Records with scene code:
.....

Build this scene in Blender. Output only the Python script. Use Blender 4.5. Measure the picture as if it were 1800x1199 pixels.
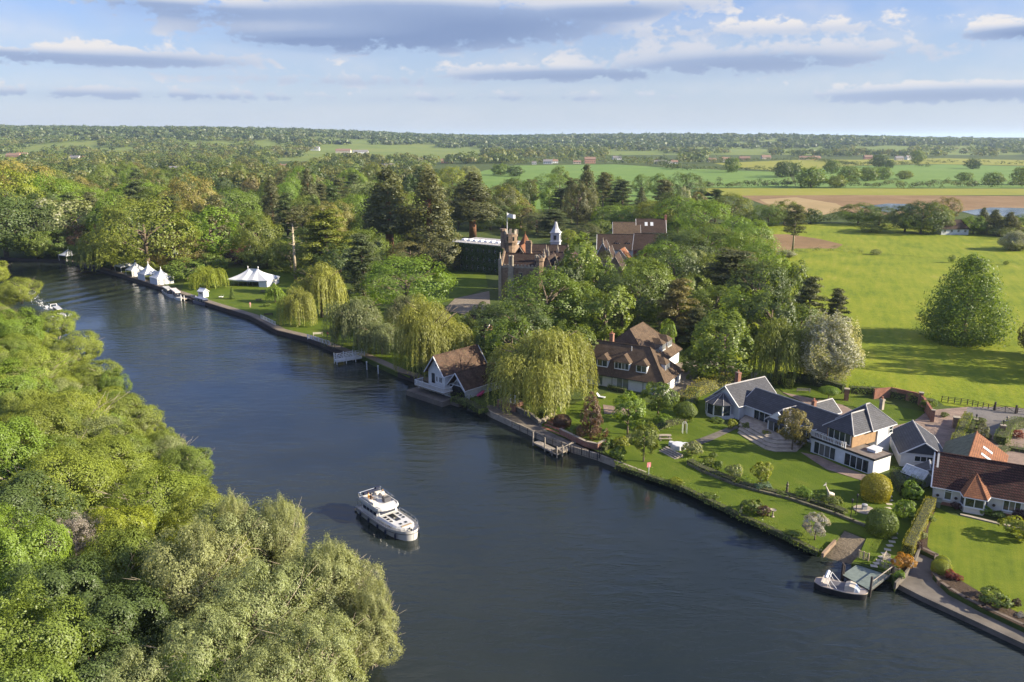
import bpy, bmesh, math, random
import numpy as np
from mathutils import Vector, Matrix, Euler
PI = math.pi
R = math.radians
for o in list(bpy.data.objects):
    bpy.data.objects.remove(o)
SC = bpy.context.scene
COL = SC.collection

# ------------------------------------------------------------------ camera, light, exposure
CAM_H = 50.0
PITCH = R(14.4)
FOC = 1400.0                                   # focal length in units of the 1800 wide photograph
cam_d = bpy.data.cameras.new('camera')
cam_d.sensor_width = 36.0
cam_d.lens = 36.0 * FOC / 1800.0
cam_d.clip_start = 1.0
cam_d.clip_end = 40000.0
cam = bpy.data.objects.new('camera', cam_d)
COL.objects.link(cam)
cam.location = (0, 0, CAM_H)
cam.rotation_euler = (PI / 2 - PITCH, 0, 0)
SC.camera = cam

SUN_EL = R(24.0)
SUN_DIR = Vector((math.cos(SUN_EL) * 0.982, math.cos(SUN_EL) * -0.19, math.sin(SUN_EL))).normalized()
sun_d = bpy.data.lights.new('sun', 'SUN')
sun_d.energy = 4.7
sun_d.angle = R(0.6)
sun_d.color = (1.0, 0.87, 0.66)
sun = bpy.data.objects.new('sun', sun_d)
COL.objects.link(sun)
sun.rotation_euler = SUN_DIR.to_track_quat('Z', 'Y').to_euler()
sun.location = (0, 0, 300)

SC.view_settings.view_transform = 'Standard'
SC.view_settings.look = 'None'
SC.view_settings.exposure = 1.47
SC.view_settings.gamma = 1.0
SC.view_settings.use_curve_mapping = False
SC.render.engine = 'CYCLES'
cy = SC.cycles
cy.max_bounces = 6
cy.diffuse_bounces = 3
cy.glossy_bounces = 3
cy.transmission_bounces = 3
cy.volume_bounces = 1
cy.transparent_max_bounces = 4
cy.caustics_reflective = False
cy.caustics_refractive = False
cy.use_denoising = True
cy.sample_clamp_indirect = 4.0


class NT:
    """tiny node-tree helper"""
    def __init__(self, nt):
        self.nt = nt
        nt.nodes.clear()

    def n(self, typ, **kw):
        nd = self.nt.nodes.new(typ)
        for k, v in kw.items():
            if k == 'i':
                for kk, vv in v.items():
                    s = nd.inputs[kk]
                    if isinstance(vv, tuple) and len(vv) == 2 and hasattr(vv[0], 'outputs'):
                        self.nt.links.new(vv[0].outputs[vv[1]], s)
                    elif hasattr(vv, 'outputs'):
                        self.nt.links.new(vv.outputs[0], s)
                    else:
                        s.default_value = vv
            else:
                setattr(nd, k, v)
        return nd

    def math(self, op, a, b=0.0, c=None, clamp=False):
        i = {0: a, 1: b}
        if c is not None:
            i[2] = c
        return self.n('ShaderNodeMath', operation=op, use_clamp=clamp, i=i)

    def mix(self, f, a, b, blend='MIX'):
        nd = self.n('ShaderNodeMix', data_type='RGBA', blend_type=blend, i={0: f, 6: a, 7: b})
        class _:  # output 2 is the colour
            pass
        return (nd, 2)

    def ramp(self, f, stops, interp='LINEAR'):
        nd = self.n('ShaderNodeValToRGB', i={0: f})
        cr = nd.color_ramp
        cr.interpolation = interp
        while len(cr.elements) < len(stops):
            cr.elements.new(0.5)
        for e, (p, c) in zip(cr.elements, stops):
            e.position = p
            e.color = c if len(c) == 4 else (*c, 1)
        return nd

    def mapr(self, v, a, b, c, d, clamp=True, smooth=False):
        return self.n('ShaderNodeMapRange', clamp=clamp, interpolation_type='SMOOTHSTEP' if smooth else 'LINEAR', i={0: v, 1: a, 2: b, 3: c, 4: d})


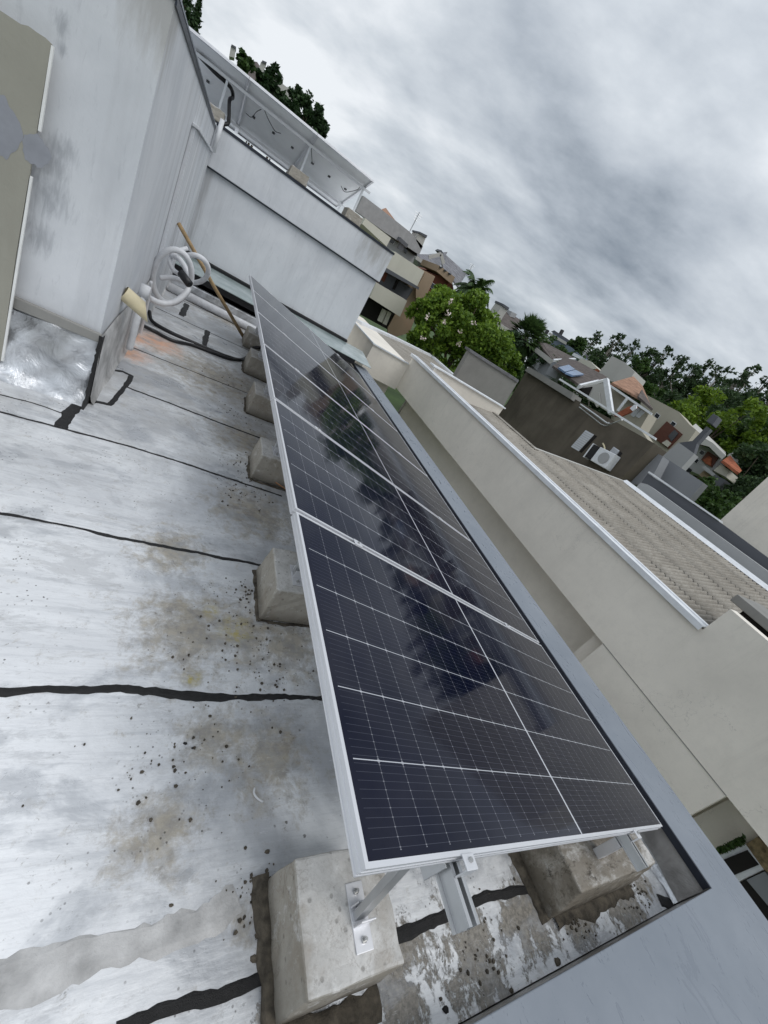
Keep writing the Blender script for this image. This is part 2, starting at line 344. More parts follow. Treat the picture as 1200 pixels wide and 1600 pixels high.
M = {}
M['roof'] = roof_mat()
M['foil'] = foil_mat('silver_flashing_foil', (.66, .68, .71), .33, .65)
M['foil_grey'] = foil_mat('dull_grey_foil', (.36, .35, .34), .45, .3, .6)
M['foil_bounce'] = simple('bounce_silver', (.88, .89, .90), .5, 0, .04, 3)
M['skirt'] = foil_mat('grey_wall_skirt', (.50, .495, .49), .6, .1, .35)
M['tar'] = simple('bitumen', (.010, .0095, .010), .6, 0, .5, 40, 1)
M['mastic'] = simple('grey_mastic', (.47, .465, .46), .6, 0, .30, 11, .8)
M['silt'] = simple('dried_silt', (.085, .072, .054), .9, 0, .6, 26, 1)
def wall_mat():
    t = NT('weathered_white_render', .9, 0, .2)
    big = t.noise(1.1, 5, .6, None, .6); st = t.noise(1, 6, .65, t.map((5, 5, .32)), .5); st2 = t.noise(1, 5, .6, t.map((16, 16, .5)))
    a = t.mix(t.step(big, .34, .66), (.58, .60, .63), (.71, .725, .75))
    a = t.mix(t.math('MULTIPLY', t.step(st, .50, .72), .42), a, (.50, .51, .53))
    a = t.mix(t.math('MULTIPLY', t.step(st2, .58, .78), .16), a, (.36, .36, .37))
    a = t.mix(t.math('MULTIPLY', t.step(t.noise(7, 5, .7), .6, .75), .30), a, (.68, .69, .71))
    # long runs of grey under the coping and on the side wall towards the corner
    x, y, z = t.xyz()
    edge = t.math('MULTIPLY', t.step(t.noise(1, 5, .7, t.map((3, 13, .25)), .3), .50, .62), t.step(y, 3.9, 6.5))
    sidew = t.math('SUBTRACT', 1.0, t.step(x, -.3, -.2))
    a = t.mix(t.math('MULTIPLY', t.math('MULTIPLY', edge, sidew), .5), a, (.26, .255, .25))
    low = t.math('MULTIPLY', t.math('SUBTRACT', 1.0, t.step(t.math('ADD', z, t.math('MULTIPLY', t.noise(4, 4), .5)), -1.35, -.75)), t.step(x, -.2, -.5))
    a = t.mix(t.math('MULTIPLY', low, .4), a, (.25, .25, .25))
    sm = t.math('ADD', t.blobs([(at(75, 250, 'y', 3.3), .16), (at(95, 235, 'y', 3.3), .11), (at(70, 300, 'y', 3.3), .18), (at(100, 40, 'y', 3.3), .07), (at(98, 80, 'y', 3.3), .05), (at(60, 370, 'y', 3.3), .14)]), t.math('MULTIPLY', t.math('SUBTRACT', t.noise(1, 5, .7, t.map((30, 30, 6), (0, 0, 0), (0, .5, 0)), .5), .5), 2.4))
    a = t.mix(t.math('MULTIPLY', t.step(sm, .20, .95), .55), a, (.25, .265, .29))
    cor = t.math('ADD', t.blobs([(at(272, 30, 'x', -.46), .5), (at(590, 385, 'y', 9.2), .7)]), t.math('MULTIPLY', t.math('SUBTRACT', t.noise(3, 5, .7, t.map((3, 3, .6))), .5), 1.6))
    a = t.mix(t.math('MULTIPLY', t.step(cor, .35, .9), .5), a, (.28, .26, .22))
    t.col(a); t.bump(t.noise(45, 4, .6), .22, .004); t.bump(t.noise(2.2, 3, .5), .25, .02); return t.m
M['wall'] = wall_mat()
M['cap'] = None
def cap_mat():
    t = NT('blue_grey_painted_metal', .33, .15, .5)
    a = t.mix(t.step(t.noise(2.5, 4, .6), .3, .7), (.19, .215, .25), (.245, .27, .305))
    wet = t.math('MAXIMUM', t.step(t.noise(1, 6, .7, t.map((9, 4, 1)), 1.2), .57, .63), t.step(t.noise(1, 7, .75, t.map((34, 14, 1)), .6), .60, .66))
    a = t.mix(t.math('MULTIPLY', wet, .35), a, (.17, .19, .22))
    wh = t.step(t.noise(8, 6, .75, None, 1), .70, .80); a = t.mix(t.math('MULTIPLY', wh, .5), a, (.6, .61, .6))
    t.col(a); t.lk(t.math('SUBTRACT', .40, t.math('MULTIPLY', wet, .22)), t.b.inputs['Roughness']); t.bump(t.noise(1.4, 3, .5), .25, .03); t.bump(t.noise(140, 3), .08, .001); return t.m
M['cap'] = cap_mat()
M['capdark'] = simple('dark_blue_lip', (.022, .027, .040), .4, .2, .2, 8)
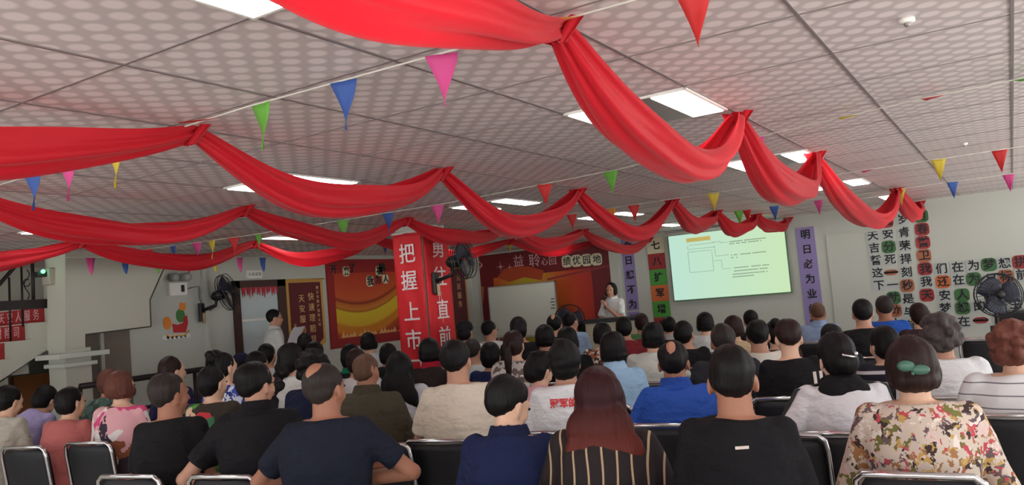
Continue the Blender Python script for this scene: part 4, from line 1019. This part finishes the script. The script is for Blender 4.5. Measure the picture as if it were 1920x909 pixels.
    info = dict(root=root, hc=hc_, nb=nb, Mh=Mh, u=u, hipz=hipz, L=L_, yaw=yaw, fw=fw, nr=nr, arm=arm, zsh=zsh, ysh=ysh)
    if chair and not stand:
        place_chair(rx, ry, -az*.18, 'folding chair under ' + ('the '+label if len(label.split()) < 13 else label))
    return info
def project_back(o, me, txt, zc, size, m_, xoff=0, name='lettering', bold=.03):
    V = [v.co.copy() for v in me.vertices]; bv = BVHTree.FromPolygons(V, [tuple(p.vertices) for p in me.polygons])
    GV, Fc = glyph(txt, bold)
    out = []
    import bmesh
    for v in GV:
        x = v[0]*size+xoff; z = zc+v[1]*size
        h = bv.ray_cast(Vector((x, -1, z)), Vector((0, 1, 0)))
        y = (h[0].y if h[0] else -.14)-.004+(.003 if v[2] < 0 else 0); out.append((x, y, z))
    g_ = G().add(out, Fc); return obj(name, g_, m_, o, smooth=False)
def shirt_text(o, me): project_back(o, me, '冠军的心', .985, .046, mat('print_red', srgb(205, 50, 55), .6), xoff=.0)
def band(o, me, quad, m_, name):
    V = [v.co.copy() for v in me.vertices]; bv = BVHTree.FromPolygons(V, [tuple(p.vertices) for p in me.polygons])
    (x0, x1, z0, z1) = quad; nx = 8; R = []
    for s_ in (0, 1):
        pass
    g_ = G(); rows = []
    for i in range(3):
        z = z0+(z1-z0)*i/2; row = []
        for j in range(nx): 
            x = x0+(x1-x0)*j/(nx-1); h = bv.ray_cast(Vector((x, -1, z)), Vector((0, 1, 0))); row.append((x, (h[0].y if h[0] else -.14)-.003, z))
        row += [(a, b+.004, c) for a, b, c in reversed(row)]; rows.append(row)
    return obj(name, g_.rings(rows), m_, o, smooth=False)
def logo(o, me): band(o, me, (-.012, .028, 1.012, 1.020), mat('logo_white', srgb(215, 200, 190), .6), 'back_logo')
def ticks(o, me):
    for x in (.10, .135): band(o, me, (x, x+.018, .90, .98), MATS['logo_white'], 'white_stripe')
MATS['logo_white'] = mat('logo_white', srgb(215, 200, 190), .6)
WHT = (226, 226, 228); BLK = (24, 23, 26); NAVY = (26, 30, 52)
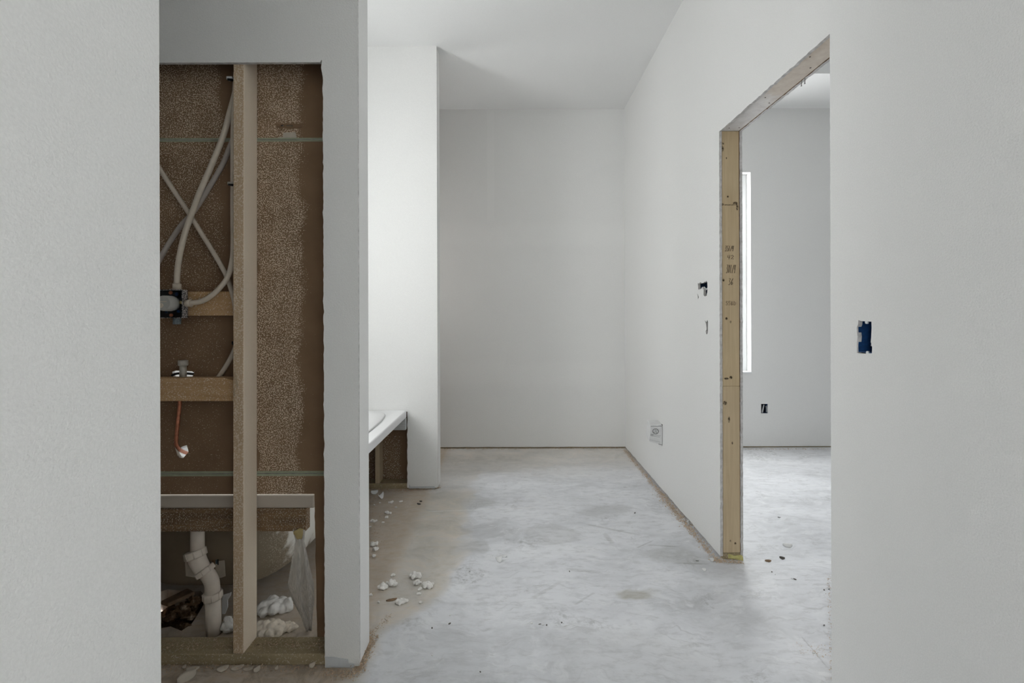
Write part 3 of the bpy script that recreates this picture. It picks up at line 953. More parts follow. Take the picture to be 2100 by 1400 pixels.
box('leg', (-1.59, -1.552, 3.10, 3.189, 0, DZ0), STUDP, deck)


def superring(cx, cy, hx, hy, z, e=0.5, n=56):
    return [Vector((cx + hx * math.copysign(abs(math.cos(q)) ** e, math.cos(q)), cy + hy * math.copysign(abs(math.sin(q)) ** e, math.sin(q)), z)) for q in [2 * math.pi * k / n for k in range(n)]]


tub = thing('bathtub', 'built-in bathtub shell hanging in the deck, its tan end seen below the ledger', 'bathtub', (-1.2, 2.5, 0.12))
tb = MB()
tb.loft([superring(-1.21, 2.5, 0.20, 0.55, 0.128, 0.45), superring(-1.21, 2.5, 0.255, 0.618, 0.130, 0.45), superring(-1.21, 2.5, 0.282, 0.640, 0.145, 0.45), superring(-1.205, 2.5, 0.300, 0.655, 0.25, 0.45),
         superring(-1.205, 2.5, 0.318, 0.675, 0.488, 0.5), superring(-1.205, 2.5, 0.322, 0.685, 0.5435, 0.5),
         superring(-1.19, 2.5, 0.395, 0.735, 0.5440, 0.4), superring(-1.19, 2.5, 0.398, 0.738, 0.548, 0.4), superring(-1.19, 2.5, 0.39, 0.73, 0.553, 0.4),
         superring(-1.205, 2.5, 0.305, 0.665, 0.552, 0.5), superring(-1.205, 2.5, 0.295, 0.65, 0.53, 0.5), superring(-1.205, 2.5, 0.275, 0.62, 0.25, 0.5), superring(-1.205, 2.5, 0.20, 0.5, 0.165, 0.55)])
tbo = put(tb, 'shell', TUB, tub)
# printed sticker on the near end of the shell
YT = 1.847


def stick(mb_or_pts, name, m, dy, par):
    return sheet(name, [xz(*p, YT - dy) for p in mb_or_pts], [], lambda a, b: Vector((a, YT - dy - 0.06 * (H - 0.86 - b - 0.03) * 0, b)), (0, -1, 0), 0.0008, (m,) * 3, par)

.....

Exercise goal
Begin with the first line of the entries above and write out each line exactly, ending with the line containing "sun.location = (0, 0, 300)". Leave out pictures.

Output for this exercise
Build this scene in Blender. Output only the Python script. Use Blender 4.5. Measure the picture as if it were 1800x1199 pixels.
import bpy, bmesh, math, random
import numpy as np
from mathutils import Vector, Matrix, Euler
PI = math.pi
R = math.radians
for o in list(bpy.data.objects):
    bpy.data.objects.remove(o)
SC = bpy.context.scene
COL = SC.collection

# ------------------------------------------------------------------ camera, light, exposure
CAM_H = 50.0
PITCH = R(14.4)
FOC = 1400.0                                   # focal length in units of the 1800 wide photograph
cam_d = bpy.data.cameras.new('camera')
cam_d.sensor_width = 36.0
cam_d.lens = 36.0 * FOC / 1800.0
cam_d.clip_start = 1.0
cam_d.clip_end = 40000.0
cam = bpy.data.objects.new('camera', cam_d)
COL.objects.link(cam)
cam.location = (0, 0, CAM_H)
cam.rotation_euler = (PI / 2 - PITCH, 0, 0)
SC.camera = cam

SUN_EL = R(24.0)
SUN_DIR = Vector((math.cos(SUN_EL) * 0.982, math.cos(SUN_EL) * -0.19, math.sin(SUN_EL))).normalized()
sun_d = bpy.data.lights.new('sun', 'SUN')
sun_d.energy = 4.7
sun_d.angle = R(0.6)
sun_d.color = (1.0, 0.87, 0.66)
sun = bpy.data.objects.new('sun', sun_d)
COL.objects.link(sun)
sun.rotation_euler = SUN_DIR.to_track_quat('Z', 'Y').to_euler()
sun.location = (0, 0, 300)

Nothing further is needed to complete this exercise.